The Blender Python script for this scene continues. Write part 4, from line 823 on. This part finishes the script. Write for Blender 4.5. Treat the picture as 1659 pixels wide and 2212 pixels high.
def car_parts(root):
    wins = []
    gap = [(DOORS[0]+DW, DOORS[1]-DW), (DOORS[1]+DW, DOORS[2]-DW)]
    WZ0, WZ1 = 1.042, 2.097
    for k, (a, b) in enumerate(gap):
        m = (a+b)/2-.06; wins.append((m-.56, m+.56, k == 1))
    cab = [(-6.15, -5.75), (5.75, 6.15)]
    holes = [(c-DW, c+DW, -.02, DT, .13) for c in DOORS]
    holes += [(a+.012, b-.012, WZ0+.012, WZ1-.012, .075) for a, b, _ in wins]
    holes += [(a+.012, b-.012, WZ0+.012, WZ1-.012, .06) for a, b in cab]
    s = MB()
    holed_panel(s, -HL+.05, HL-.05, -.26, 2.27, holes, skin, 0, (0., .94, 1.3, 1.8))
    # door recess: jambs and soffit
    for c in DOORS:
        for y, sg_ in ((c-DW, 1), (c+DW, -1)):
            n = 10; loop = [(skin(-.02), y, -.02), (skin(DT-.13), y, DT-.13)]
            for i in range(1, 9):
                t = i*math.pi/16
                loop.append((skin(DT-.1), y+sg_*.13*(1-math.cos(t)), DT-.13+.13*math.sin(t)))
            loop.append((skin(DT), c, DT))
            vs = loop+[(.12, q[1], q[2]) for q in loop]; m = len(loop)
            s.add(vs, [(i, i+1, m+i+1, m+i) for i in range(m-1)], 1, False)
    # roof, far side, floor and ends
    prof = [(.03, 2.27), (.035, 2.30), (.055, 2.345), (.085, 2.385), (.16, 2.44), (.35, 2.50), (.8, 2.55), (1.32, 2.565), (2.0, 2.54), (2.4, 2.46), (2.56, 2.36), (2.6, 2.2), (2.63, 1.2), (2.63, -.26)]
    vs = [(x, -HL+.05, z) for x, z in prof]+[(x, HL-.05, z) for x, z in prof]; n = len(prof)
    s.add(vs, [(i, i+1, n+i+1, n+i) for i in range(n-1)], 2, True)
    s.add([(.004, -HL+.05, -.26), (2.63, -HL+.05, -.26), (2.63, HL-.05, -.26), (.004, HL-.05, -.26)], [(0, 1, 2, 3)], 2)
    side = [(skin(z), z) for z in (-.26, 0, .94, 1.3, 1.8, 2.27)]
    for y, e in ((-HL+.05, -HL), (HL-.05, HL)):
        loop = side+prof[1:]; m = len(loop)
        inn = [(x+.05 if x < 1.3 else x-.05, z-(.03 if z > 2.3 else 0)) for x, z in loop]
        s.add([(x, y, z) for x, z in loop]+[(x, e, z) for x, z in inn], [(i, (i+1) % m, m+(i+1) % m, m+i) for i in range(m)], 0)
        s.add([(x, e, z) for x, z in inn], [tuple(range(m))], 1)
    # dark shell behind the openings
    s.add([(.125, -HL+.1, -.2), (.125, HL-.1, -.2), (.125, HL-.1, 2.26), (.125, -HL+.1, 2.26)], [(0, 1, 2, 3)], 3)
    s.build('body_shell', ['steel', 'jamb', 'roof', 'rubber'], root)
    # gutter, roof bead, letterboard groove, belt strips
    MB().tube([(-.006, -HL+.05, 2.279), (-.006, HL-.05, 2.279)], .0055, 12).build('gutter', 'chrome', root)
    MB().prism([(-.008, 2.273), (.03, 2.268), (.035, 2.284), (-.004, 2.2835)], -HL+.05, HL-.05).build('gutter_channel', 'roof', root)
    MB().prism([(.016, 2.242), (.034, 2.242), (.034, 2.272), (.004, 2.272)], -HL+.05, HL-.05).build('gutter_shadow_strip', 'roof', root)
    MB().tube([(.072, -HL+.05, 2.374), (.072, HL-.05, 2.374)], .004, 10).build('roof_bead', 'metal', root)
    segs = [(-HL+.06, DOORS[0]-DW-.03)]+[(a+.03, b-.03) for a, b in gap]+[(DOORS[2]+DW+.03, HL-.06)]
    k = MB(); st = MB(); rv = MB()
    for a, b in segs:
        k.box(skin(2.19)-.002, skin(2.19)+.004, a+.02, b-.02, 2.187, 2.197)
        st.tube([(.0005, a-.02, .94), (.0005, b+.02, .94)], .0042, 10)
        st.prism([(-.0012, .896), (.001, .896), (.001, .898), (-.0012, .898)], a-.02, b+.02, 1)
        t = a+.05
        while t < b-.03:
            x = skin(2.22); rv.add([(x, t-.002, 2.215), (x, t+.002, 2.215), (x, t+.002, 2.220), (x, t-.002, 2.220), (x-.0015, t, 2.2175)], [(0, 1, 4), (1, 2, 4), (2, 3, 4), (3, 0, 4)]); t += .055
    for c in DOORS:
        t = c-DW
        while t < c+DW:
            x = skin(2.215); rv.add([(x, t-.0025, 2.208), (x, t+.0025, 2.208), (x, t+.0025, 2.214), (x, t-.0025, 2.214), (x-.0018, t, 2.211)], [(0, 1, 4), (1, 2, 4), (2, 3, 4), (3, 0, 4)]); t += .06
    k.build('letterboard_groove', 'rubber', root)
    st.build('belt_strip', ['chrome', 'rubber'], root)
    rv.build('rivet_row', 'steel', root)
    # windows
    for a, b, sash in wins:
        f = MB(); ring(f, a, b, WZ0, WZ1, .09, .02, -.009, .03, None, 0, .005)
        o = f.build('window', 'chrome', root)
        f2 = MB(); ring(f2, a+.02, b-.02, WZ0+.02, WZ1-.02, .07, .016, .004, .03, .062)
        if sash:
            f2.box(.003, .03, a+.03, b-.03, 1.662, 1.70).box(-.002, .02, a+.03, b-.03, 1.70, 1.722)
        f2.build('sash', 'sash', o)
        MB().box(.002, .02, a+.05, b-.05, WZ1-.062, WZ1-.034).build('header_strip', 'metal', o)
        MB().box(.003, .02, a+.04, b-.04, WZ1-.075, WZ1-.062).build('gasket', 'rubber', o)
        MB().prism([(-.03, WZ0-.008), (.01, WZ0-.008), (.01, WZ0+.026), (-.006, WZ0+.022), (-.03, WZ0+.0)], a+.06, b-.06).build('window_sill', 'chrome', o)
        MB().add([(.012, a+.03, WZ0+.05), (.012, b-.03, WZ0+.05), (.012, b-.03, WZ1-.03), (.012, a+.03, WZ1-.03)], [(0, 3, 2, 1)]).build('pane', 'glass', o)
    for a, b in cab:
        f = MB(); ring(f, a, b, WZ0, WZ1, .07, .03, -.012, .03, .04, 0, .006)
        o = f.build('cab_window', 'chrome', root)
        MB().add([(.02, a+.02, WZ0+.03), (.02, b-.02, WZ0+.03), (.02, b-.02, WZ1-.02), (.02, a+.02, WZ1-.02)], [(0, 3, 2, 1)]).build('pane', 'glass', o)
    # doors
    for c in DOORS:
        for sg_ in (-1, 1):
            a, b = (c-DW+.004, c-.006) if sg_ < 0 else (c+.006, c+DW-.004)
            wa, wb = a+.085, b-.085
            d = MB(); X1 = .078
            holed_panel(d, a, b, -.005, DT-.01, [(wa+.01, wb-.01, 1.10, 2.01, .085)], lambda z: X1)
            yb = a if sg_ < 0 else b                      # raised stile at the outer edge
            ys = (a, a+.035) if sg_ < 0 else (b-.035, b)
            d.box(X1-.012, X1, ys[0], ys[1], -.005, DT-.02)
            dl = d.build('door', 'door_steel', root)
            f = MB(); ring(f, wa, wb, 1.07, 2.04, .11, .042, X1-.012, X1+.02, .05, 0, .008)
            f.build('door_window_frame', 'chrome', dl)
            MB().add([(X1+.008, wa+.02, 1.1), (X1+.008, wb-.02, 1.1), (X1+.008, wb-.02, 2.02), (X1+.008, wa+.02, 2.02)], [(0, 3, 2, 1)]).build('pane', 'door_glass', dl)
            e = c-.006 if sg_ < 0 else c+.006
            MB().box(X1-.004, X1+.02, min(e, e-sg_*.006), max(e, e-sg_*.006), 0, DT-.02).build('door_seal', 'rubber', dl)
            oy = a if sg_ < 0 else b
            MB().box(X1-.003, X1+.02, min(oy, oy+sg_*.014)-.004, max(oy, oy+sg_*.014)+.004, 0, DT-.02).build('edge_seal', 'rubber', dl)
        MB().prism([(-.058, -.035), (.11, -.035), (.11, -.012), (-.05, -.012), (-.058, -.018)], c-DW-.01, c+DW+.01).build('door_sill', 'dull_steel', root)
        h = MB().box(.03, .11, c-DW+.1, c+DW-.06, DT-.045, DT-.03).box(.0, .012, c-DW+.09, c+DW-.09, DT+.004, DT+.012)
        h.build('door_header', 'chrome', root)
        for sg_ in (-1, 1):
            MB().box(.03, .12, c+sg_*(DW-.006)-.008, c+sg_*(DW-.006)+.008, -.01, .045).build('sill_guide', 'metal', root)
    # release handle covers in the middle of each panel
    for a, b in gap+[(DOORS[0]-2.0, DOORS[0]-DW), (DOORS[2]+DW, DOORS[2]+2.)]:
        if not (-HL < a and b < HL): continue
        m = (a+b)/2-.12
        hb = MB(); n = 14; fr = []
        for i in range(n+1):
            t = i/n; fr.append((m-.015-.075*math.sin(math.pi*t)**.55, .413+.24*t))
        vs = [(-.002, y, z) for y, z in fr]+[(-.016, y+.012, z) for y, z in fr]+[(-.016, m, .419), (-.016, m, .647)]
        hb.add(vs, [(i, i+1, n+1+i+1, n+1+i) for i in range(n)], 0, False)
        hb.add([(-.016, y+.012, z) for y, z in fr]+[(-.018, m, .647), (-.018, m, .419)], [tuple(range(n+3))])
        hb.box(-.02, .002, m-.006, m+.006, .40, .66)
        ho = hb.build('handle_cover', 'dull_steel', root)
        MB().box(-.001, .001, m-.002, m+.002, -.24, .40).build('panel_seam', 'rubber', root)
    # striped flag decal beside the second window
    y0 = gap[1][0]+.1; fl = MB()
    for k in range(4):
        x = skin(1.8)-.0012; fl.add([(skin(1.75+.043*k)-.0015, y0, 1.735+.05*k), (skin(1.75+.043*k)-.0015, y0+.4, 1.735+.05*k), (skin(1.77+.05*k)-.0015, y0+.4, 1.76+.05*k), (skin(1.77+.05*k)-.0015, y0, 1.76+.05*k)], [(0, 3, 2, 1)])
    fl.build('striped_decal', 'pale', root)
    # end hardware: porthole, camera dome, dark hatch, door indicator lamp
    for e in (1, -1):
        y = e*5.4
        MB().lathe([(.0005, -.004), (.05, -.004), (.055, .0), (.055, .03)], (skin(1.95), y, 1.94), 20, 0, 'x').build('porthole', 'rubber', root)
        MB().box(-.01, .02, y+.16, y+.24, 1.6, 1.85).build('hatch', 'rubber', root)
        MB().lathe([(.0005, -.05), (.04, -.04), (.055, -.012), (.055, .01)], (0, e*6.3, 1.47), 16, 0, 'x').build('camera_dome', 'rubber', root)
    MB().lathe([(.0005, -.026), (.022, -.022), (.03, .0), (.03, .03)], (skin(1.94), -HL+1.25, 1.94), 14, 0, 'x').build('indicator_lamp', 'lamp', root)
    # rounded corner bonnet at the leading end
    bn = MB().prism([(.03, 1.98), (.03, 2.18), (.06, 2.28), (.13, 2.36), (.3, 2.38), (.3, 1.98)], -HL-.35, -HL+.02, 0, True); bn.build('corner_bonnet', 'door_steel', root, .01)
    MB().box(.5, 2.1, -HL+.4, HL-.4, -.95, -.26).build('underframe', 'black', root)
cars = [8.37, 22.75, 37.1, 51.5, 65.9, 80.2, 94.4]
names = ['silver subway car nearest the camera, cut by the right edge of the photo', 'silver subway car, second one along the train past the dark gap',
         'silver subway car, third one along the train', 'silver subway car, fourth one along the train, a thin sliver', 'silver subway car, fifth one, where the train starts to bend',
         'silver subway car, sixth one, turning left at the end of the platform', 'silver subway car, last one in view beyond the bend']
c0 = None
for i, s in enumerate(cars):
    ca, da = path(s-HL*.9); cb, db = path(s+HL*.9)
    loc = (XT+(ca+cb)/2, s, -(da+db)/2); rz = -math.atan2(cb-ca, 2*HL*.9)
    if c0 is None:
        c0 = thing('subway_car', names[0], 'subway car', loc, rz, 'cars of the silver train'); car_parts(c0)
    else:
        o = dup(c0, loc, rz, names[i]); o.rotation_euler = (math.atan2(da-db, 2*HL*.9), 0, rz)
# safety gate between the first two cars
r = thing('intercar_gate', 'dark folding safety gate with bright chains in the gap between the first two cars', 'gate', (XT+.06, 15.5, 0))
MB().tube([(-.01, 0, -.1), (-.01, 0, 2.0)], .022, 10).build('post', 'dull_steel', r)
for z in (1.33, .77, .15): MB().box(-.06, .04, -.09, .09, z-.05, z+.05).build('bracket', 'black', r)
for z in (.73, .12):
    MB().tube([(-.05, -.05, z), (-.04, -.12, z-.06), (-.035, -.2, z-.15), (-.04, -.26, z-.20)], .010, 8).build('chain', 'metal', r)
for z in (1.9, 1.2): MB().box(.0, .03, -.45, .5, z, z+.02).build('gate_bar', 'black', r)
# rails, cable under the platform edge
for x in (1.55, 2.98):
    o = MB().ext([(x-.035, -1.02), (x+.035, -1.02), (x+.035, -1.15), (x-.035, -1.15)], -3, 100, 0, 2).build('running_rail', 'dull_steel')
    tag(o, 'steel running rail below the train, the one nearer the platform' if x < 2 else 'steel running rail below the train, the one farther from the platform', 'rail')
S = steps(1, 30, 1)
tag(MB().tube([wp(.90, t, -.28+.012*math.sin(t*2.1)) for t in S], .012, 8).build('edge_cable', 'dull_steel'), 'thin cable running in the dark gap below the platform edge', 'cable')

-------------------------

### EXERCISE OBJECTIVE
Using the data above, say how many lines include "from". No other reply is needed.

### EXPECTED ANSWER
2